→ **INSTRUCTIONS TO FOLLOW**: Quote all of the data below exactly, please.

→ **DATASET**:

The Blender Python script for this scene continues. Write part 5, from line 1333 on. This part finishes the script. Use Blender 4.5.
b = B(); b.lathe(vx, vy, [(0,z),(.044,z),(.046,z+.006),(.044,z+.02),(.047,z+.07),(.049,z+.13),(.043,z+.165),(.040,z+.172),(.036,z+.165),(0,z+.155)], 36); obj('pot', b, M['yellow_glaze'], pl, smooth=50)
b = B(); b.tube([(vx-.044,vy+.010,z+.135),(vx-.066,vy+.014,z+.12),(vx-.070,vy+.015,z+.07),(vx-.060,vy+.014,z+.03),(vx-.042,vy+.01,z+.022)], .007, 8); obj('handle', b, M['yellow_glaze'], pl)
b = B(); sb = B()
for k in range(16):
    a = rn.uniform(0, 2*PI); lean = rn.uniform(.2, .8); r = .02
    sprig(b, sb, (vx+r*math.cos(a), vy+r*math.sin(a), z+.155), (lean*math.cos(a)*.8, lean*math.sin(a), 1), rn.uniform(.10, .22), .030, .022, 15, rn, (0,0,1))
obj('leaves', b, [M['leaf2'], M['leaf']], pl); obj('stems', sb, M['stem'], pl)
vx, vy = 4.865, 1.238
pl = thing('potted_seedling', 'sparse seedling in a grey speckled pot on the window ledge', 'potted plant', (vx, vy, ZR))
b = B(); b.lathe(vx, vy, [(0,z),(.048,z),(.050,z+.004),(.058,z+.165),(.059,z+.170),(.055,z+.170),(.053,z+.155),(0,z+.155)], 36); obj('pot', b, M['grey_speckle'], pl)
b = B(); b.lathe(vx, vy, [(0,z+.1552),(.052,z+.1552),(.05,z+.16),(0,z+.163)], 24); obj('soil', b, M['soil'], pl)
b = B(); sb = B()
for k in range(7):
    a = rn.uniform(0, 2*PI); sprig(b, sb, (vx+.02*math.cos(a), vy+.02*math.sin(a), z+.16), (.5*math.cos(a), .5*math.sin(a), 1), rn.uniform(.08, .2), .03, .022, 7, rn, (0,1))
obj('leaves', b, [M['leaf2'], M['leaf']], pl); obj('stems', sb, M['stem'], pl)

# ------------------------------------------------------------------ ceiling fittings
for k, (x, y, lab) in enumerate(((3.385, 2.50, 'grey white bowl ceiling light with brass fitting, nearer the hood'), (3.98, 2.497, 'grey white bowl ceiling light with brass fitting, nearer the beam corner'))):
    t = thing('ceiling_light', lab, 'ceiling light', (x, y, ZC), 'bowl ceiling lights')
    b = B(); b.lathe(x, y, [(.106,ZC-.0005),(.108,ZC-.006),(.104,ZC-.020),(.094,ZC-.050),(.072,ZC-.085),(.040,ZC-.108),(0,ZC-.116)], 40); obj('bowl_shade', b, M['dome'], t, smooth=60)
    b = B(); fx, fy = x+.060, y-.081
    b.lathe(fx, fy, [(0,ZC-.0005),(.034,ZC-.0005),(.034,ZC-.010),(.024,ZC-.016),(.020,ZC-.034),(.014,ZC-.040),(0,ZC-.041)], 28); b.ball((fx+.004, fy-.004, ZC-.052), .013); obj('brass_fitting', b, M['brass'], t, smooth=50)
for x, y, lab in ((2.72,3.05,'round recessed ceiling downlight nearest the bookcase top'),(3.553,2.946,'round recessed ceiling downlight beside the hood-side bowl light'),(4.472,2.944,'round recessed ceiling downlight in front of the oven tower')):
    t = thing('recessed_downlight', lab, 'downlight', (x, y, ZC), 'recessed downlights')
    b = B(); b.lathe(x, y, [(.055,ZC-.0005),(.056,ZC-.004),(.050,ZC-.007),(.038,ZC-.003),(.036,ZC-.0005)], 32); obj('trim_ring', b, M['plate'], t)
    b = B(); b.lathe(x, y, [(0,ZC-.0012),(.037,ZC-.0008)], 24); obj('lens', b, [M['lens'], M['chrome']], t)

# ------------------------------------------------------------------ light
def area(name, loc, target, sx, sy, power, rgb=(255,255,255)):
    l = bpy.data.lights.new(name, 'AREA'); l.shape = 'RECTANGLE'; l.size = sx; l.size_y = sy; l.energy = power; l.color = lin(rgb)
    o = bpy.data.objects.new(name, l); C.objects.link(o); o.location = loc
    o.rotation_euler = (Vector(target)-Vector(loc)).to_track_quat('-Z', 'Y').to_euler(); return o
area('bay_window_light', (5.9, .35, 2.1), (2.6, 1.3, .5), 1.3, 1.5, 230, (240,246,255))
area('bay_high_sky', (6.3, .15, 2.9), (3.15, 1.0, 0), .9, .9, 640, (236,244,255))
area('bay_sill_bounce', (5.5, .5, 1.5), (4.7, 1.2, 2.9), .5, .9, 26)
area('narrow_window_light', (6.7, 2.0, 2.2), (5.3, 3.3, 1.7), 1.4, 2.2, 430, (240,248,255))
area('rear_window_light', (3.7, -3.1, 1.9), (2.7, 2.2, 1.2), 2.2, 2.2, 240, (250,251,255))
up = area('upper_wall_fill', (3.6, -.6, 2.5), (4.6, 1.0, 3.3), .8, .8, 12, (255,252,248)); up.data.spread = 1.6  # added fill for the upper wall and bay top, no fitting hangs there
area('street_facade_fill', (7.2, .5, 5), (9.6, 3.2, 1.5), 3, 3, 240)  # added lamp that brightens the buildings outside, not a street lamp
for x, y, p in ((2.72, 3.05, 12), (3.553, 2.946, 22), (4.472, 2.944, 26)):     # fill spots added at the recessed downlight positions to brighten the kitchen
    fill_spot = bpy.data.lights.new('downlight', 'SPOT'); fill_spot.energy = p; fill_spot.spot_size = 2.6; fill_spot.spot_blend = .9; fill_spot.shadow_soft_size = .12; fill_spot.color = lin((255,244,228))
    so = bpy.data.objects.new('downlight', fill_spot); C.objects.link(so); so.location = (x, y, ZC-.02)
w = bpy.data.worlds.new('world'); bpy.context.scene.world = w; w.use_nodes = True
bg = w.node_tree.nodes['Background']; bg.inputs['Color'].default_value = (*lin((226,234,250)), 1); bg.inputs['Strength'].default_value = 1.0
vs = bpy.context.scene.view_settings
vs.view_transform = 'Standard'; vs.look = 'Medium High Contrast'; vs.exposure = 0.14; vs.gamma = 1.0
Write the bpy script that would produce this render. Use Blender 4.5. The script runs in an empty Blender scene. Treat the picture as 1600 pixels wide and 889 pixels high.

→ **TASK SOLUTION**:
The Blender Python script for this scene continues. Write part 5, from line 1333 on. This part finishes the script. Use Blender 4.5.
b = B(); b.lathe(vx, vy, [(0,z),(.044,z),(.046,z+.006),(.044,z+.02),(.047,z+.07),(.049,z+.13),(.043,z+.165),(.040,z+.172),(.036,z+.165),(0,z+.155)], 36); obj('pot', b, M['yellow_glaze'], pl, smooth=50)
b = B(); b.tube([(vx-.044,vy+.010,z+.135),(vx-.066,vy+.014,z+.12),(vx-.070,vy+.015,z+.07),(vx-.060,vy+.014,z+.03),(vx-.042,vy+.01,z+.022)], .007, 8); obj('handle', b, M['yellow_glaze'], pl)
b = B(); sb = B()
for k in range(16):
    a = rn.uniform(0, 2*PI); lean = rn.uniform(.2, .8); r = .02
    sprig(b, sb, (vx+r*math.cos(a), vy+r*math.sin(a), z+.155), (lean*math.cos(a)*.8, lean*math.sin(a), 1), rn.uniform(.10, .22), .030, .022, 15, rn, (0,0,1))
obj('leaves', b, [M['leaf2'], M['leaf']], pl); obj('stems', sb, M['stem'], pl)
vx, vy = 4.865, 1.238
pl = thing('potted_seedling', 'sparse seedling in a grey speckled pot on the window ledge', 'potted plant', (vx, vy, ZR))
b = B(); b.lathe(vx, vy, [(0,z),(.048,z),(.050,z+.004),(.058,z+.165),(.059,z+.170),(.055,z+.170),(.053,z+.155),(0,z+.155)], 36); obj('pot', b, M['grey_speckle'], pl)
b = B(); b.lathe(vx, vy, [(0,z+.1552),(.052,z+.1552),(.05,z+.16),(0,z+.163)], 24); obj('soil', b, M['soil'], pl)
b = B(); sb = B()
for k in range(7):
    a = rn.uniform(0, 2*PI); sprig(b, sb, (vx+.02*math.cos(a), vy+.02*math.sin(a), z+.16), (.5*math.cos(a), .5*math.sin(a), 1), rn.uniform(.08, .2), .03, .022, 7, rn, (0,1))
obj('leaves', b, [M['leaf2'], M['leaf']], pl); obj('stems', sb, M['stem'], pl)

# ------------------------------------------------------------------ ceiling fittings
for k, (x, y, lab) in enumerate(((3.385, 2.50, 'grey white bowl ceiling light with brass fitting, nearer the hood'), (3.98, 2.497, 'grey white bowl ceiling light with brass fitting, nearer the beam corner'))):
    t = thing('ceiling_light', lab, 'ceiling light', (x, y, ZC), 'bowl ceiling lights')
    b = B(); b.lathe(x, y, [(.106,ZC-.0005),(.108,ZC-.006),(.104,ZC-.020),(.094,ZC-.050),(.072,ZC-.085),(.040,ZC-.108),(0,ZC-.116)], 40); obj('bowl_shade', b, M['dome'], t, smooth=60)
    b = B(); fx, fy = x+.060, y-.081
    b.lathe(fx, fy, [(0,ZC-.0005),(.034,ZC-.0005),(.034,ZC-.010),(.024,ZC-.016),(.020,ZC-.034),(.014,ZC-.040),(0,ZC-.041)], 28); b.ball((fx+.004, fy-.004, ZC-.052), .013); obj('brass_fitting', b, M['brass'], t, smooth=50)
for x, y, lab in ((2.72,3.05,'round recessed ceiling downlight nearest the bookcase top'),(3.553,2.946,'round recessed ceiling downlight beside the hood-side bowl light'),(4.472,2.944,'round recessed ceiling downlight in front of the oven tower')):
    t = thing('recessed_downlight', lab, 'downlight', (x, y, ZC), 'recessed downlights')
    b = B(); b.lathe(x, y, [(.055,ZC-.0005),(.056,ZC-.004),(.050,ZC-.007),(.038,ZC-.003),(.036,ZC-.0005)], 32); obj('trim_ring', b, M['plate'], t)
    b = B(); b.lathe(x, y, [(0,ZC-.0012),(.037,ZC-.0008)], 24); obj('lens', b, [M['lens'], M['chrome']], t)

# ------------------------------------------------------------------ light
def area(name, loc, target, sx, sy, power, rgb=(255,255,255)):
    l = bpy.data.lights.new(name, 'AREA'); l.shape = 'RECTANGLE'; l.size = sx; l.size_y = sy; l.energy = power; l.color = lin(rgb)
    o = bpy.data.objects.new(name, l); C.objects.link(o); o.location = loc
    o.rotation_euler = (Vector(target)-Vector(loc)).to_track_quat('-Z', 'Y').to_euler(); return o
area('bay_window_light', (5.9, .35, 2.1), (2.6, 1.3, .5), 1.3, 1.5, 230, (240,246,255))
area('bay_high_sky', (6.3, .15, 2.9), (3.15, 1.0, 0), .9, .9, 640, (236,244,255))
area('bay_sill_bounce', (5.5, .5, 1.5), (4.7, 1.2, 2.9), .5, .9, 26)
area('narrow_window_light', (6.7, 2.0, 2.2), (5.3, 3.3, 1.7), 1.4, 2.2, 430, (240,248,255))
area('rear_window_light', (3.7, -3.1, 1.9), (2.7, 2.2, 1.2), 2.2, 2.2, 240, (250,251,255))
up = area('upper_wall_fill', (3.6, -.6, 2.5), (4.6, 1.0, 3.3), .8, .8, 12, (255,252,248)); up.data.spread = 1.6  # added fill for the upper wall and bay top, no fitting hangs there
area('street_facade_fill', (7.2, .5, 5), (9.6, 3.2, 1.5), 3, 3, 240)  # added lamp that brightens the buildings outside, not a street lamp
for x, y, p in ((2.72, 3.05, 12), (3.553, 2.946, 22), (4.472, 2.944, 26)):     # fill spots added at the recessed downlight positions to brighten the kitchen
    fill_spot = bpy.data.lights.new('downlight', 'SPOT'); fill_spot.energy = p; fill_spot.spot_size = 2.6; fill_spot.spot_blend = .9; fill_spot.shadow_soft_size = .12; fill_spot.color = lin((255,244,228))
    so = bpy.data.objects.new('downlight', fill_spot); C.objects.link(so); so.location = (x, y, ZC-.02)
w = bpy.data.worlds.new('world'); bpy.context.scene.world = w; w.use_nodes = True
bg = w.node_tree.nodes['Background']; bg.inputs['Color'].default_value = (*lin((226,234,250)), 1); bg.inputs['Strength'].default_value = 1.0
vs = bpy.context.scene.view_settings
vs.view_transform = 'Standard'; vs.look = 'Medium High Contrast'; vs.exposure = 0.14; vs.gamma = 1.0
Write the bpy script that would produce this render. Use Blender 4.5. The script runs in an empty Blender scene. Treat the picture as 1600 pixels wide and 889 pixels high.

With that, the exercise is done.